And the review of 2014, despite indications from several quarters to the contrary during the year, seems to suggest the state of golf's union is at the very least stable, and may be trending in a surprisingly positive direction.

For the third straight year, the NGF reports the number of golfers in 2014 was near 25 million. This number (24.7 million) matches the figure for 2013, but is down from 2010 (26 million) and 17 percent off the peak in 2005 of 30 million. It also matches the pre-Tiger Woods number of 24.7 million in 1995. According to the report, that number has a margin of error of plus-or-minus 875,000 golfers.

Under the NGF's methodology, the participation rate number is based on the estimated number of people ages 6 and over who played golf, on a golf course, at least once during the survey year. The survey is part of a larger survey of 40,000 Americans conducted by the Physical Activity Council regarding their participation in over 100 sports and fitness activities.

According to the NGF, 8.5 percent of those surveyed indicated they played golf in 2014, but while participation rates have remained steady, the NGF cites data from PGA PerformanceTrak that says golfers played more often when conditions were playable.
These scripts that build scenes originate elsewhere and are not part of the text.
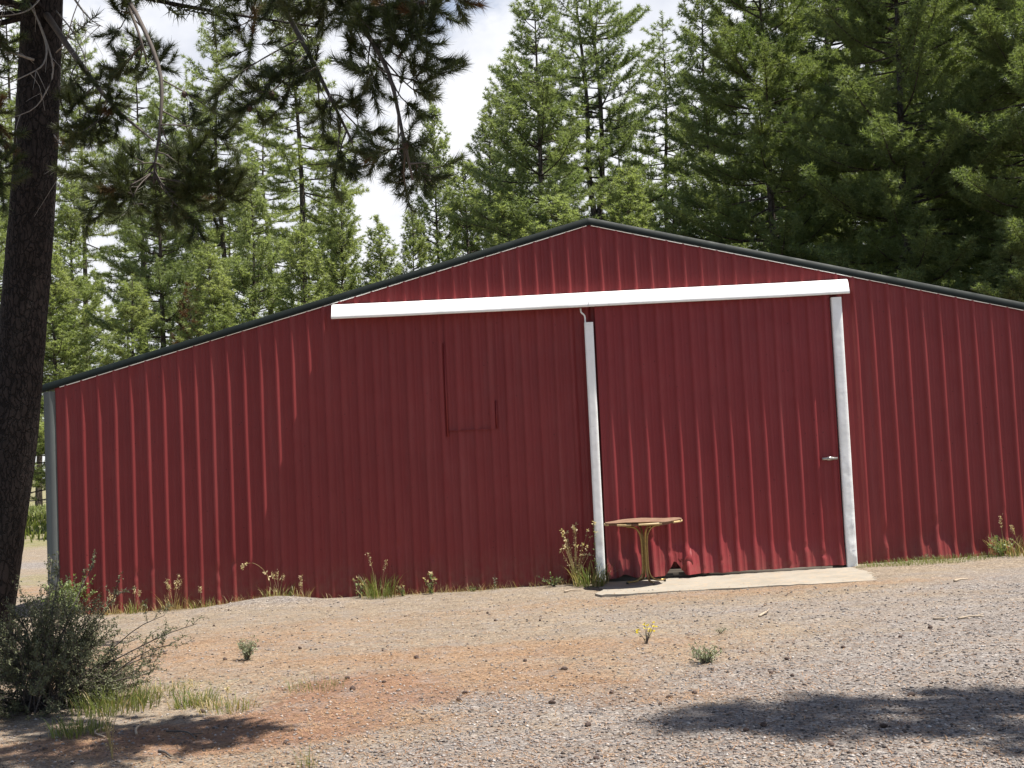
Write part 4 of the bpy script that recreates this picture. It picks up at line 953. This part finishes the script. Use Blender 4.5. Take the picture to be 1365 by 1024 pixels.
# arching seed stalk with a bent scrap of flashing below it
P = ground_at(358, 800); P = np.array([P[0], -.2, float(gz(P[0], -.2))]); st = empty('arching_stalk', P, 'single arching straw stalk with drooping seed head before the wall', 'grass stalk')
b = MB(); pp = curve([(0.02, 0, 0), (.03, 0, .22), (-.06, -.03, .40), (-.19, -.05, .49), (-.30, -.06, .47), (-.335, -.06, .42)], 16); b.tube(pp, np.linspace(.0035, .0015, 16), 4, False); b.build('stem', M_DRY, st)
b = MB(); g = np.random.default_rng(3); V, qd = leaves(pp[11:].repeat(6, 0)+g.normal(size=(30, 3))*.012, g, .035); b.add(V, qd); V, qd = leaves(pp[4:6].repeat(4, 0), g, .05); b.add(V, qd); b.build('seed_head', M_CREAM, st)
# grass strip right of the apron
n = 1500; g = np.random.default_rng(91)
V, q = blades(n, 1.0, .11, .003, g, .8); Vr = V.reshape(n, 8, 3); c = Vr[:, 0, :2].copy(); off = c*np.array([.95, .24]); Vr[:, :, :2] += (off-c)[:, None]; Vr[:, :, 0] += 4.25; Vr[:, :, 1] -= .34; Vr[:, :, 2] += gz(Vr[:, 0, 0], Vr[:, 0, 1])[:, None]
b = MB(); b.add(Vr.reshape(-1, 3), q); tag(b.build('short_grass', M_GRASS), 'short thin grass strip along the wall right of the concrete apron', 'grass', kind='stuff')
# ragged dry fringe along the foot of the wall
n = 1500; g = np.random.default_rng(95); V, q = blades(n, 1.0, .13, .0028, g, 1.1); Vr = V.reshape(n, 8, 3); c = Vr[:, 0, :2].copy()
xx = g.uniform(-7.4, -.25, 5000); dn = fbm(xx*1.1+4, 0*xx+2, 61, 3)+.3*np.exp(-((xx+6)/1.0)**2); xx = xx[g.random(5000) < np.clip((dn-.42)*4, .04, 1)]; xx = g.choice(xx, n)
yy = -.05-np.abs(g.normal(size=n))*.09; hs_ = g.uniform(.35, 1.5, n)**1.3; Vr[:, :, :2] -= c[:, None]; Vr[:, :, 2] *= hs_[:, None]; Vr[:, :, 0] += xx[:, None]; Vr[:, :, 1] += yy[:, None]; Vr[:, :, 2] += gz(xx, yy)[:, None]
b = MB(); b.add(Vr.reshape(-1, 3), q); tag(b.build('dry_grass_fringe', M_DRY), 'ragged thin fringe of dry grass along the foot of the wall', 'dry grass', kind='stuff')
# far meadow beyond the corner
n = 16000; V, q = blades(n, 1.0, .4, .03, g, .6); Vr = V.reshape(n, 8, 3); c = Vr[:, 0, :2].copy(); off = np.stack([-24+c[:, 0]*15, 36+c[:, 1]*21], -1); Vr[:, :, :2] += (off-c)[:, None]; Vr[:, :, 2] += gz(Vr[:, 0, 0], Vr[:, 0, 1])[:, None]
b = MB(); b.add(Vr.reshape(-1, 3), q); tag(b.build('meadow_grass', M_GRASS), 'bright green grass far behind the left barn corner', 'grass', kind='stuff')
# yard plants
leafy(330, 880, 'small pale sage plant alone on the gravel before the left bay', 81, .22, .15, 2, M_SAGE, .022, 30, cat='plant', name='sage_plant', lp=14)
leafy(940, 884, 'low yellowish green plant on grey gravel below the apron', 82, .16, .17, 2, M_SAGE, .024, 26, cat='plant', name='low_plant', lp=12)
leafy(862, 858, 'thin plant with yellow flowers on the gravel below the table', 83, .20, .13, 1, M_SAGE, .016, 10, (M_YELLOW, .022), cat='flower', name='yellow_flower', lp=6)
leafy(960, 845, 'tiny faint weed on the gravel below the apron', 84, .07, .08, 1, M_SAGE, .015, 6)
tuft(262, 940, 'green clump in the middle of grass row by the dark shrub', 85, .19, .18, 260, True, 1, drymix=.3, wd=.0042)
tuft(155, 945, 'long bladed clump in the shade right of the dark shrub', 86, .26, .34, 420, True, 0, drymix=.15, wd=.0042)
tuft(108, 978, 'dense spiky clump in the shade in front of the dark shrub', 87, .20, .2, 240, True, 0, drymix=.1, wd=.0042)
tuft(218, 925, 'short thin grass between the dark shrub and middle clump', 88, .14, .26, 200, True, 0, drymix=.4, wd=.0042)
tuft(305, 945, 'pale thin clump at the right end of the grass row', 89, .15, .2, 170, True, 1, drymix=.6, wd=.0042)
tuft(418, 920, 'faint greyish grass patch on the orange needles', 90, .16, .24, 130, True, 0, drymix=0, wd=.0022)
tuft(410, 1024, 'upright thin green clump at the bottom edge of the view', 91, .20, .07, 40, True, 0, drymix=.3, wd=.002, lean=.4)
leafy(150, 1012, 'thin straw weed standing at the bottom left, before the spiky clump', 92, .32, .07, 1, M_CREAM, .014, 6, stemmat=M_DRY, name='dry_weed', lp=12)
# dark shrub
SP = ground_at(62, 945); SP[2] = gz(SP[0], SP[1]); sh_ = empty('shrub', SP, 'big dark grey green shrub in the shade at the foot of the left trunk', 'shrub')
g = np.random.default_rng(8); b = MB(); lb = MB()
def shrub_stem(e, r0, subs, sl):
    base = np.array([g.normal()*.12, g.normal()*.12, -.02]); pp = curve([base, base*.5+e*np.array([.35, .35, .45]), e*np.array([.75, .75, .85]), e], 9); b.tube(pp, np.linspace(r0, .0025, 9), 4, False)
    for _ in range(subs):
        t = g.uniform(.35, 1); q_ = np.array([np.interp(t, np.linspace(0, 1, 9), pp[:, j]) for j in range(3)]); dv = norm(norm(e)+g.normal(size=3)*.6+np.array([0, 0, .25])); l = sl*g.uniform(.5, 1.2)
        s2 = curve([q_, q_+dv*l*.5+g.normal(size=3)*.02, q_+dv*l], 5); b.tube(s2, np.linspace(.003, .0012, 5), 3, False)
        m = int(l*190); t2 = g.uniform(.1, 1, m); P_ = np.stack([np.interp(t2, np.linspace(0, 1, 5), s2[:, j]) for j in range(3)], -1)+g.normal(size=(m, 3))*.008; V, qd = leaves(P_, g, .021); lb.add(V, qd)
for _ in range(130):
    a = g.random()*2*PI; el = g.uniform(.05, 1.35); Ls = g.uniform(.6, 1.0); e = np.array([math.cos(a)*math.cos(el)*.80, math.sin(a)*math.cos(el)*.75, math.sin(el)*.92])*Ls
    shrub_stem(e, .008, 9, .25)
for e in ((1.22, .15, .62), (1.10, -.1, .50), (.95, .2, .40), (1.0, .0, .72), (.8, .3, .3), (.9, -.2, .28)): shrub_stem(np.array(e), .009, 9, .20)
for e in ((.55, .4, .92), (.30, .3, 1.12), (-.1, .4, 1.2), (.1, .1, 1.15)): shrub_stem(np.array(e), .008, 7, .2)
b.build('stems', M_TWIG, sh_); lb.build('leaves', M_SHRUB, sh_)

# ------------------------------------------------------------------ small debris
cb = MB(); an = np.arange(8)*2*PI/8; zs = np.linspace(-.030, .030, 7); rr = np.array([.004, .016, .022, .024, .021, .014, .003])
V = np.array([[(r_*(1+.28*((i_+j_) % 2))*math.cos(a), r_*(1+.28*((i_+j_) % 2))*math.sin(a), z) for i_, a in enumerate(an)] for j_, (z, r_) in enumerate(zip(zs, rr))])
i = np.arange(6)[:, None]*8+np.arange(8)[None]; j = np.arange(6)[:, None]*8+(np.arange(8)[None]+1) % 8
cb.add(V.reshape(-1, 3), np.stack([i, j, j+8, i+8], -1).reshape(-1, 4)); cone0 = cb.build('pine_cone', M_CONE)
tag(cone0, 'small dark pine cone lying on the gravel yard before the barn', 'pine cone', 'pine cones scattered over the yard')
spots = [(784, 968), (752, 893), (625, 865), (463, 905), (470, 920), (512, 910), (620, 925), (612, 935), (736, 938), (815, 925), (892, 930), (576, 960), (650, 818), (728, 818), (540, 822), (660, 828), (720, 828), (305, 815), (880, 940),
         (1028, 898), (1050, 880), (1056, 902), (926, 925), (994, 975), (1178, 970), (1126, 978), (1018, 968), (1108, 994), (1215, 928), (1328, 932), (1124, 864), (1200, 850), (1028, 804), (1240, 838), (220, 872), (300, 880), (400, 865), (386, 890), (345, 862),
         (270, 950), (245, 958), (380, 992), (60, 1000), (285, 835), (510, 868), (555, 878), (700, 882), (465, 990), (795, 1012)]
for k_, (px, py) in enumerate(spots):
    o = cone0 if k_ == 0 else cone0.copy()
    if k_: COL.objects.link(o)
    P = ground_at(px, py); s_ = rng.uniform(.35, .85); o.scale = (s_*rng.uniform(.7, 1.2), s_*rng.uniform(.7, 1.1), s_*rng.uniform(.8, 1.5)); o.location = (P[0], P[1], P[2]+.012*s_); o.rotation_euler = (PI/2+rng.normal()*.25, rng.normal()*.3, rng.random()*6.28)
def stick(px0, py0, px1, py1, r, label, seed, mat=M_STICK, fork=True):
    g = np.random.default_rng(seed); a, c = ground_at(px0, py0), ground_at(px1, py1); m = (a+c)/2+np.array([g.normal()*.02, g.normal()*.03, .012]); o3 = np.array([0, 0, r*.8])
    b = MB(); pp = curve([a+o3, m+o3, c+o3+np.array([0, 0, .008])], 10)-a; b.tube(pp, np.linspace(r, r*.5, 10), 6)
    if fork: b.tube(curve([pp[6], pp[6]+(pp[9]-pp[6])*.5+np.array([.02, .03, .01]), pp[6]+(pp[9]-pp[6])*.8+np.array([.03, .08, .012])], 4), np.linspace(r*.5, r*.3, 4), 5)
    o = b.build('stick', mat); o.location = tuple(a); tag(o, label, 'stick')
stick(1277, 826, 1312, 824, .012, 'pale straight stick on the gravel near the right edge', 1)
stick(1012, 823, 1024, 817, .014, 'short curved chip of pale wood on gravel below the apron', 2)
stick(1244, 826, 1256, 826, .010, 'tiny pale stick left of the straight stick near right edge', 3, fork=False)
stick(1272, 776, 1290, 774, .016, 'short whitish stick by the grass strip near right wall', 4, fork=False)
stick(182, 980, 192, 966, .010, 'curved bleached stick in the shade right of the dark shrub', 5)
stick(222, 976, 262, 988, .008, 'thin dark twig lying in the shade at the bottom left', 6, M_TWIG)
stick(212, 1003, 228, 1012, .011, 'short reddish brown stick at the bottom left', 7, M_TWIG, fork=False)
stick(132, 972, 140, 985, .008, 'small bleached forked stick beside the spiky grass clump', 8)
stick(752, 790, 775, 788, .014, 'pale stick lying by the grass at the left jamb', 9, fork=False)
stick(335, 768, 331, 797, .010, 'thin scrap of pale flashing leaning at the wall by the arching stalk', 10, M_WHITE, fork=False)
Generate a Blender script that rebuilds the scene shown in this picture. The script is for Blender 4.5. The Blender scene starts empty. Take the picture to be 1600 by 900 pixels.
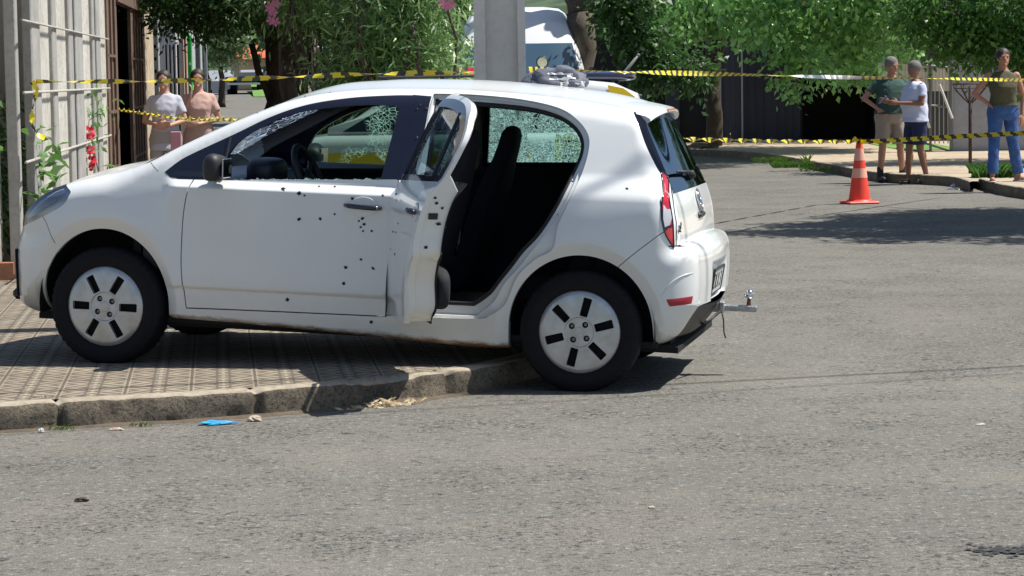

Rounds played per "playable day" were up nearly 1 percent in 2014 vs. 2013. The NGF says core golfers -- those who play eight rounds per year -- played two more rounds per year (32) than they did in 2005 when golf participation (in terms of numbers of golfers) was at its peak.

While the number of core golfers, occasional golfers and junior golfers all stayed relatively the same, the survey also tracked the number of golfers who played golf for the first time ever in 2014 at approximately 2 million, consistent with 2013. According to the report, the largest percentage of beginning golfers was in the 18-39 age group, accounting for more than half of all beginning golfers. The report says that roughly 4 million people began or returned to the game in 2014.

But the NGF report also tracked interest in the game among these latent golfers, what it calls "individuals who did not play golf during the survey year but expressed interest in playing golf now." The number of latent golfers (32 million) has grown every year since 2011, when it was 27 million.

Among other highlights of the NGF study:

-- The highest percentage of core golfers came in the 30-39 age group (18.8 percent of all golfers), followed by the 40-49 (17.6) group. There were a larger percentage of  golfers under the age of 40 than there were over the age of 50 (47 percent to 35 percent).

-- The household income for the average golfer is $93,000, but nearly 40 percent have a household income less than $75,000. Still, the largest percentage of all golfers (27 percent) have a household income over $125,000.

-- Participation rates in New England and the Midwest regions (Ohio to North Dakota) were the highest. The lowest were in the South Central (Kentucky to Texas).